I wanted to be together with this boy, and so I wanted truly to fulfill his wish. I sent him the “sexy” picture. This was the beginning of a big storm that only ended after years.

Of course I wondered if I should send him the picture with my bare breasts. But I was 15 and I thought that he would really love me and that he would love me even more if I sent him the picture. I knew him well and I never thought that he would send my picture to all his friends. But that is what he did …

A few days later when I went to school a boy drove by with his bike and suddenly he said: “Hi Heleen, can I also see your tits!” It was just terrible, I did not react and then I ran away. I felt embarrassed and betrayed. Why did he send my picture to his friends? The picture was only meant for him!

When it became apparent that the picture showing my breasts was disseminated throughout the Internet, I felt very sad and depressed. Everyone in class spoke about it and the only thing what I could do was to deny it. Fortunately my face was not to be seen. To deny was the only possibility to overcome the difficulties. But everyone knew. The picture showed the breasts of Heleen. So they went on to call on me ...

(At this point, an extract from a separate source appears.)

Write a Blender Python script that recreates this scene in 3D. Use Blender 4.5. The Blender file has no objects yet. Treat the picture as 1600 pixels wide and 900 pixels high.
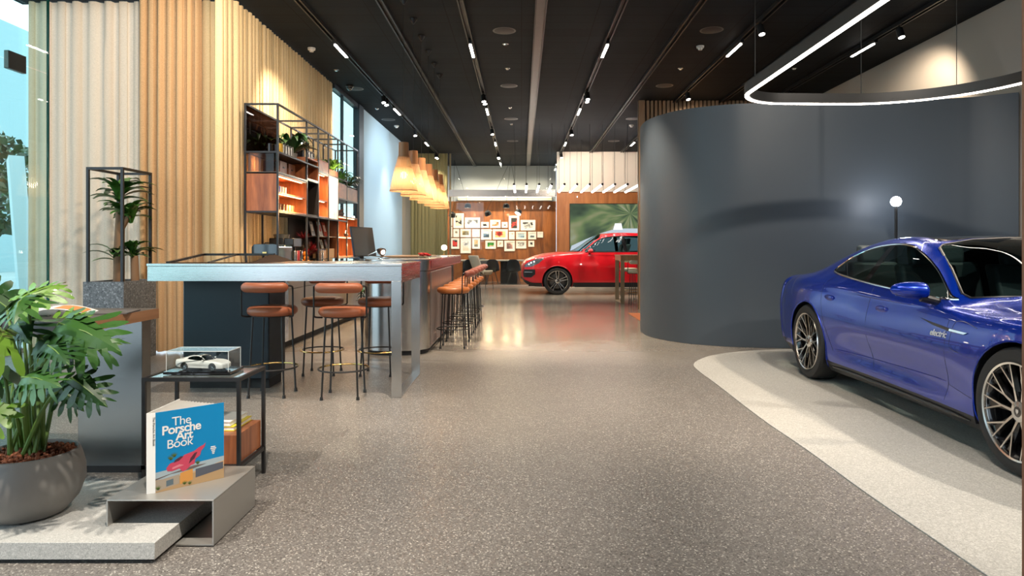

One week after this has happened my class teacher came to me. I also lied to her, when she asked me if this was me on the picture. It was embarrassing and distressing. Because I remained silent this year was a torture. But I did not want and I really could not admit, that the girl on the picture was me. I was bad enough.

Many people thought it was funny, they had fun, and they made jokes and jeered at me. If I had just said at the beginning: "Yes, these are my breasts, aren’t they beautiful?", then the situation wouldn’t have been so bad for me. But I just could not ...

So I went looking for another way to feel good again and repair my damaged reputation. I spent a lot of money on expensive clothes. I thought I could draw the attention of the others to something more interesting, which they could then talk about. Somehow it worked.

The picture seemed to be forgotten. My classmates went to the usual agenda and soon there was new gossip they were interested in. But in my heart it was difficult. For two years I was unhappy, insecure and constantly in search of my identity that I had apparently lost. And then I met my boyfriend. He lives almost fourty kilometers away, but he also said, "You're the girl in the picture."

Before I could even get embarrassed, he calmed me down and said, "You have beautiful breasts! There's really nothing you need to be ashamed of!" Through this simple statement he has helped me incredibly to accept everything!

I have written this sexting story hoping to help others who have experienced similar things. Sexting touches you deeply and the misuse of your own intimate pictures makes you feel uncomfortable. It is important to accept yourself just as you are. Stay faithful and believe that everything will be fine, although it is not easy!